**OBJECTIVE**
Write out the data below exactly as given, without any of its pictures.

** BEGIN SOURCE DATA **

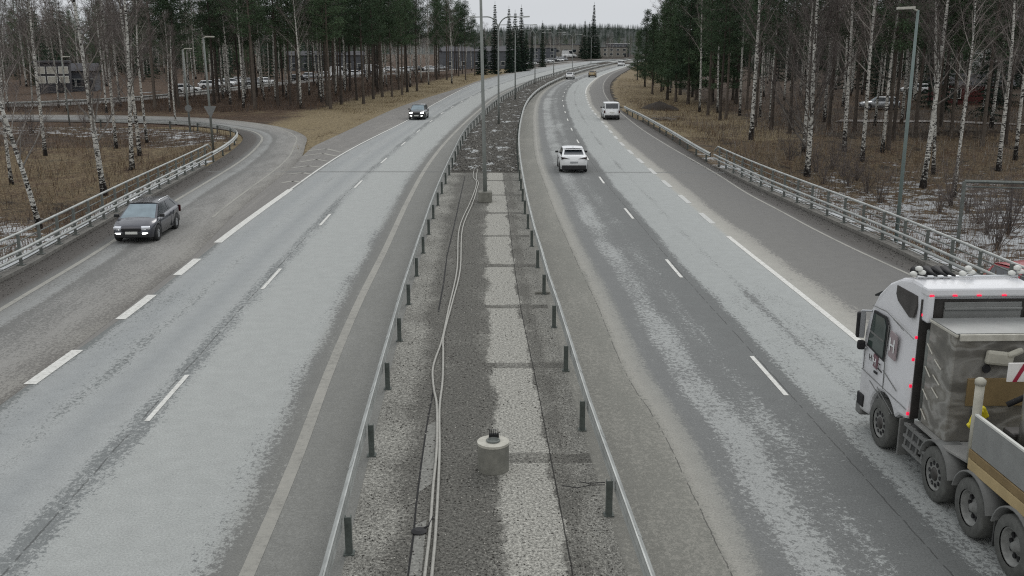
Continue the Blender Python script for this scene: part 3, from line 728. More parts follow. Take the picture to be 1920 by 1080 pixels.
# ================================================================== trees
def tube_np(path,rad,n,V,Fc):
    base=len(V); k=len(path)
    T=[(path[min(i+1,k-1)]-path[max(i-1,0)]).normalized() for i in range(k)]
    ref=Vector((0,0,1)) if abs(T[0].z)<.9 else Vector((1,0,0)); a=T[0].cross(ref).normalized()
    for i in range(k):
        a=(a-T[i]*a.dot(T[i])).normalized(); b=T[i].cross(a)
        for j in range(n):
            th=2*PI*j/n; p=path[i]+(a*math.cos(th)+b*math.sin(th))*rad[i]; V.append(p[:])
    for i in range(k-1):
        for j in range(n):
            j2=(j+1)%n; Fc.append((base+i*n+j,base+i*n+j2,base+(i+1)*n+j2,base+(i+1)*n+j))
def pmesh(name,V,Fc,mats,mi=None,smooth=False):
    me=bpy.data.meshes.new(name); me.from_pydata(V,[],Fc)
    for m in mats: me.materials.append(m)
    if mi: me.polygons.foreach_set('material_index',mi)
    if smooth: me.polygons.foreach_set('use_smooth',[True]*len(Fc))
    me.update(); return me
rv=lambda: Vector((random.uniform(-1,1),random.uniform(-1,1),random.uniform(-1,1)))
def trunk_path(H,r0,lean,wob,n=14,tip=.02):
    ph=random.uniform(0,6); P=[];Rr=[]
    for i in range(n+1):
        t=i/n; z=H*t
        P.append(Vector((lean[0]*z+wob*math.sin(t*4+ph)*t,lean[1]*z+wob*math.cos(t*3.3+ph)*t,z)))
        Rr.append(r0*(1-t)**.85*(1+.35*max(0,.06-t)/.06)+tip)
    return P,Rr
def at(P,t):
    f=t*(len(P)-1); i=min(int(f),len(P)-2); return P[i].lerp(P[i+1],f-i)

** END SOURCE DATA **

**ANSWER TO THIS EXERCISE**
Continue the Blender Python script for this scene: part 3, from line 728. More parts follow. Take the picture to be 1920 by 1080 pixels.
# ================================================================== trees
def tube_np(path,rad,n,V,Fc):
    base=len(V); k=len(path)
    T=[(path[min(i+1,k-1)]-path[max(i-1,0)]).normalized() for i in range(k)]
    ref=Vector((0,0,1)) if abs(T[0].z)<.9 else Vector((1,0,0)); a=T[0].cross(ref).normalized()
    for i in range(k):
        a=(a-T[i]*a.dot(T[i])).normalized(); b=T[i].cross(a)
        for j in range(n):
            th=2*PI*j/n; p=path[i]+(a*math.cos(th)+b*math.sin(th))*rad[i]; V.append(p[:])
    for i in range(k-1):
        for j in range(n):
            j2=(j+1)%n; Fc.append((base+i*n+j,base+i*n+j2,base+(i+1)*n+j2,base+(i+1)*n+j))
def pmesh(name,V,Fc,mats,mi=None,smooth=False):
    me=bpy.data.meshes.new(name); me.from_pydata(V,[],Fc)
    for m in mats: me.materials.append(m)
    if mi: me.polygons.foreach_set('material_index',mi)
    if smooth: me.polygons.foreach_set('use_smooth',[True]*len(Fc))
    me.update(); return me
rv=lambda: Vector((random.uniform(-1,1),random.uniform(-1,1),random.uniform(-1,1)))
def trunk_path(H,r0,lean,wob,n=14,tip=.02):
    ph=random.uniform(0,6); P=[];Rr=[]
    for i in range(n+1):
        t=i/n; z=H*t
        P.append(Vector((lean[0]*z+wob*math.sin(t*4+ph)*t,lean[1]*z+wob*math.cos(t*3.3+ph)*t,z)))
        Rr.append(r0*(1-t)**.85*(1+.35*max(0,.06-t)/.06)+tip)
    return P,Rr
def at(P,t):
    f=t*(len(P)-1); i=min(int(f),len(P)-2); return P[i].lerp(P[i+1],f-i)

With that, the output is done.